Modeling the phase transformation during PPH is a challenging problem because of two reasons. First, there is a strong coupling between mechanical load, internal stresses, chemical composition and phase transformation kinetics. Due to the displacive nature of the bainitic transformation, a large eigenstrain is expected for the bainitic ferrite, which results in elastic/elastoplastic deformation in the microstructure. Second, Bainite is a hierarchical structure spanning various length scales [Hüt2015]. With supports of the DFG-SPP1713 project, we developed models of the coupled chemical and thermos-mechanical processes under various length scales.

The non-linear elasticity of each phase is described using ab-initio and phase field crystal simulations conducted by the research team of Robert Spatschek of Jülich research center. At the mesoscopic scale, we simulate the growth of bainitic subunits and sheaves by a multi-phase field (MPF) method coupled with crystal plasticity models [Lin2017]. The activation of different slip systems in both BCC bainitic ferrite and FCC austenite and the rotation of local orientation are emphasized in the crystal plasticity model. At the macroscopic scale, the deformation and cooling of the workpiece is modeled by a finite element model (FEM) where the phase evolution at each integration point is described by the homogenized output of the mesoscale MPF models [Sch2016]. FEM development and high temperature mechanical tests of undercooled austenite are supported by the research team of Martin Hunkel of IWT Bremen.

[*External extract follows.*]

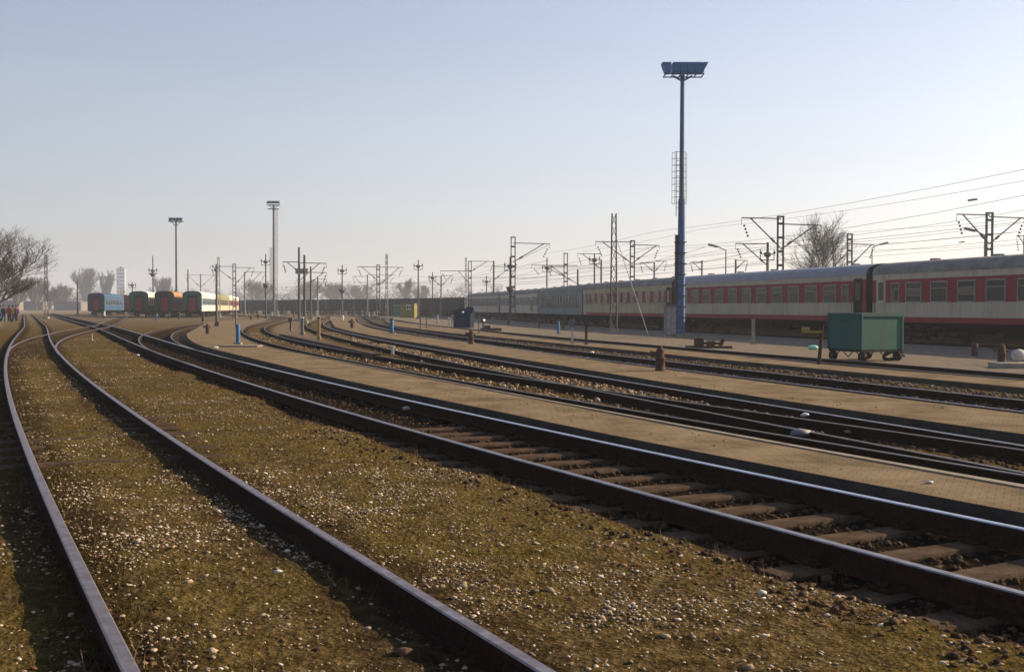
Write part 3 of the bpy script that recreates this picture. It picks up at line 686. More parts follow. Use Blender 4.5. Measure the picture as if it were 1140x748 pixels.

[Lin2017] M. Lin, U. Prahl, A parallelized model for coupled phase field and crystal plasticity simulation, Computer Methods in Materials Science

[Hüt2015] C. Hüter, M. Lin, D. Schicchi, M. Hunkel, U. Prahl, R. Spatschek, A multiscale perspective on the kinetics of solid state transformations with application to bainite formation, AIMS Materials Science 2, 319 (2015).

[Sch2016] D.S. Schicchi, M. Lin, U. Prahl, M. Hunkel, A combined finite element - phase field model approach on the bainitic transformation, Proc. Europ. Conf. Heat Treatment 2016 on CD (2016).

[Abd2015] Abdollahpoor A, Chen X, Pereira MP, Xiao N, Rolfe BF. Journal of Materials Processing Technology 2015.